Michelin foresees more of the same during second half

Aug. 1, 2006

"Trends observed in the first half are expected to continue in the second part of the year," say Groupe Michelin officials. "North American replacement markets should remain depressed."

However, in Europe, Michelin officials believe that the market will be "relatively robust, supported, in particular, by Eastern Europe."

The bright spot in North America will be original equipment truck tires, they say, "in anticipation of the implementation of new emission standards."

However, continued escalation of raw material costs "could further deteriorate the Groupe's accounts in the second half, with the increase totaling 23% for 2006 -- representing an additional cost of 800 million euros.

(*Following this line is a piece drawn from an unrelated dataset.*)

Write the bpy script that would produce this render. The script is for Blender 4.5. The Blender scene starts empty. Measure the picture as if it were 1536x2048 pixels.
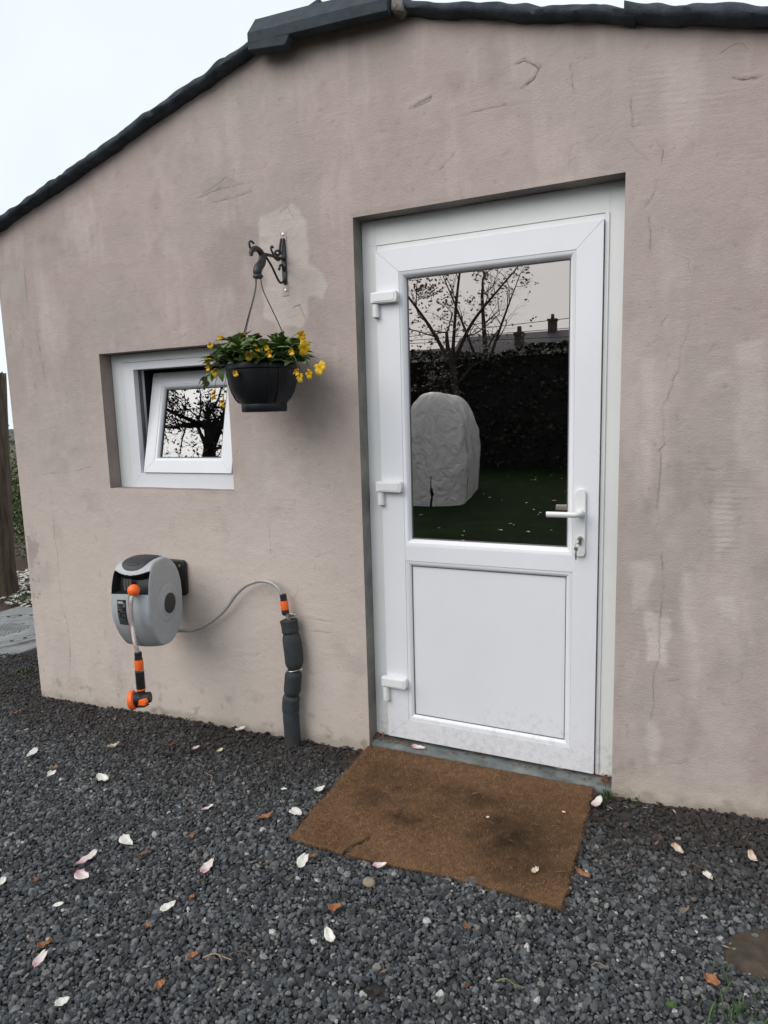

"New price increases have been announced to become effective in the second semester in order to limit, as much as possible, the negative effects of these head winds."

Michelin's operating margin before non-recurring items should be close to 8% for fiscal 2006.

Last week, Michelin announced that its consolidated net sales for the first half of 2006 totaled 8 billion, a 7.1% increase over the same period last year.

However, Michelin's operating income fell 29.4% during the half, while its net income dropped 28.2%.

"The massive increase in raw material costs -- up 21% compared to the first half of 2005, representing an additional cost of 352 million euros -- weighed on Michelin's operating performance," said Michelin officials.